Sí, sin duda, al cabestro podrían ofenderle esos tacones destellantes, igual que a aquel en Barcelona le ultrajó el otro día un simple short vaquero y una camiseta de tirantes color flúor. El verraco sentía que esas prendas le estaban faltando al respeto. Y añadió el argumento definitivo, el de gracia. "Y más habiendo niños pequeños". Ay, sí, los niños pequeños, que están delante. Su inocencia, el arma arrojadiza para justificar la cortedad de miras, los prejuicios de sus mayores. La infancia como coartada.

Es la misma que esgrimió Isabel Díaz-Ayuso ante la propuesta de Vox de desterrar los festejos del Orgullo Gay bajo las alfombras de la Casa de Campo. "No es el sitio —les rebatió la prócer del PP, enmendando la plana a sus aliados—, puesto que se trata de un escenario de las familias durante el fin de semana". Toma ya. Triple salto mortal el que ejecutó esa materia gris para obviar el hecho, constatado empíricamente, de que las personas LGTBIQ son, además, padres, hijas, hermanas, tíos, nietas... En fin, esa maraña de lazos de consanguinidad y/o amor que, popularmente, identificamos como familia.

Y, sin embargo, se les excluyó de ese colectivo, de la gran parentela española. Fue a Díaz-Ayuso a la que se le vio el plumero al reducirlos a mero espectáculo no apto para menores. Ay, sí, los menores, que están delante. Qué traumas insondables no les causaría ese derroche de perversión. ¡Un hombre sobre unos zancos empachados de brillantina! Pero es al acordarme de la satisfacción que rezumaba aquel que giraba sobre los suyos en plena zapatería, cuando me viene a la mente ese refrán que equipara las ilusiones inmensas a las que experimentan los niños con zapatos nuevos.
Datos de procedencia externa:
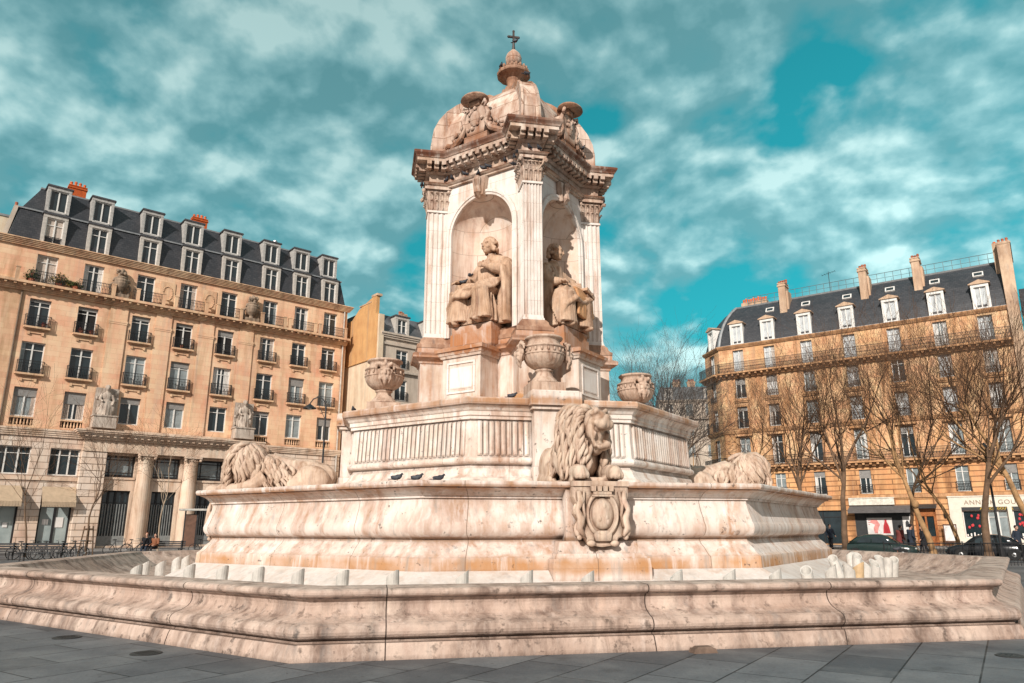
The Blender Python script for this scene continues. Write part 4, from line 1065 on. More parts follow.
def frame_mesh(w, h, bar=.075, cols=2, trans=.74):
    def fn(m):
        m.box(-w / 2, -w / 2 + bar, -.06, .03, 0, h); m.box(w / 2 - bar, w / 2, -.06, .03, 0, h)
        m.box(-w / 2 + bar, w / 2 - bar, -.06, .03, h - bar, h); m.box(-w / 2 + bar, w / 2 - bar, -.06, .03, 0, bar * 1.3)
        for i in range(1, cols):
            x = -w / 2 + w * i / cols; m.box(x - bar * .65, x + bar * .65, -.07, .03, bar * 1.3, h - bar)
        if trans: m.box(-w / 2 + bar, w / 2 - bar, -.05, .03, h * trans - .02, h * trans + .03)
    return fn
def rail_mesh(w, h, dep, n=None):
    def fn(m):
        n_ = n or max(6, int(w / .11))
        m.box(-w / 2, w / 2, -dep - .02, -dep + .02, h - .04, h); m.box(-w / 2, w / 2, -dep - .015, -dep + .015, .06, .09); m.box(-w / 2, w / 2, -dep - .012, -dep + .012, h * .72, h * .72 + .025)
        for i in range(n_ + 1):
            x = -w / 2 + w * i / n_; m.box(x - .014, x + .014, -dep - .012, -dep + .012, 0, h - .04)
        for i in range(n_ // 2):
            x = -w / 2 + w * (i + .5) / (n_ // 2); m.box(x - .045, x + .045, -dep - .006, -dep + .006, h * .4, h * .55, .03, 0)
        if dep > .05:
            for s in (-1, 1):
                m.box(s * w / 2 - .015, s * w / 2 + .015, -dep, .0, h - .04, h); m.box(s * w / 2 - .015, s * w / 2 + .015, -dep, .0, .06, .09)
                for i in range(1, 3): m.box(s * w / 2 - .01, s * w / 2 + .01, -dep * i / 3 - .01, -dep * i / 3 + .01, 0, h)
    return fn
WR = random.Random(99)
def window(parent, x, z0, z1, w, depth=.3, y=0, glass=None, fmat=None, rail=0, rdep=.3, rw=None, cols=2, trans=.74, sill=None, bar=.075, blind=0, name='window', curt=False):
    h = z1 - z0
    fmat = fmat or PAINT
    o = link(name, cached(('f', round(w, 2), round(h, 2), cols, trans, bar, fmat.name), frame_mesh(w, h, bar, cols, trans), fmat), parent, (x, y + depth - .05, z0))
    g = glass or GLASS
    link('pane', cached(('g', round(w, 2), round(h, 2), g.name), lambda m: m.quad((-w / 2, 0, 0), (w / 2, 0, 0), (w / 2, 0, h), (-w / 2, 0, h)), g), o, (0, .02, 0))
    if blind:
        bh = h * blind
        link('blind', cached(('b', round(w, 2), round(bh, 2)), lambda m: m.box(-w / 2 + .03, w / 2 - .03, -.02, .0, 0, bh), BLIND), o, (0, -.06, h - bh - .02))
    if curt and WR.random() < .55:
        cw = w * WR.choice((.16, .22, .3)); k_ = WR.choice((-1, 1, 0)); cm = WR.choice((CURT, GLASSL, PAINT))
        sides = (-1, 1) if k_ == 0 else (k_,)
        for s_ in sides:
            link('curtain', cached(('c', round(cw, 2), round(h, 2), cm.name), lambda m: [m.box(-cw / 2 + cw * i / 4, -cw / 2 + cw * (i + .8) / 4, -.005 * (i % 2), .012, 0, h - .1) for i in range(4)], cm), o, (s_ * (w / 2 - .06 - cw / 2), -.012, .05))
    if rail:
        rw_ = rw or w + .1
        link('railing', cached(('r', round(rw_, 2), rail, rdep), rail_mesh(rw_, rail, rdep), IRON), o, (0, -depth + .05, .03))
    if sill:
        link('sill', cached(('s', round(w, 2), sill.name, rdep), lambda m: (m.box(-w / 2 - .16, w / 2 + .16, -rdep - .06, .02, -.14, 0), m.box(-w / 2 - .1, w / 2 + .1, -rdep * .6, .02, -.22, -.14)), sill), o, (0, -depth + .05, 0))
    return o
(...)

Exacto. Ese hombre, en ese momento, no era más que un niño feliz con su calzado de estreno. Entonces, ¿cómo no iban a entenderlo, y mejor que nadie, los hijos de cualquiera, inclusive los de aquel gañán de la hamburguesería? ¿Quién no compartiría su alborozo? Tal vez, el que nunca se ha aventurado en el ejercicio que sugiere otro refrán, esta vez inglés: que, para comprender a alguien, no hay como ponerse en sus zapatos. Y comprobar de este modo las durezas acumuladas en el talón, atisbar la promesa de juanete, y sentir dónde duelen más las rozaduras. Sólo así se puede acompasar nuestro paso al de los demás. Calcémonos pues esos zapatos. Suerte que sean nuevos. Aún queda trecho por recorrer.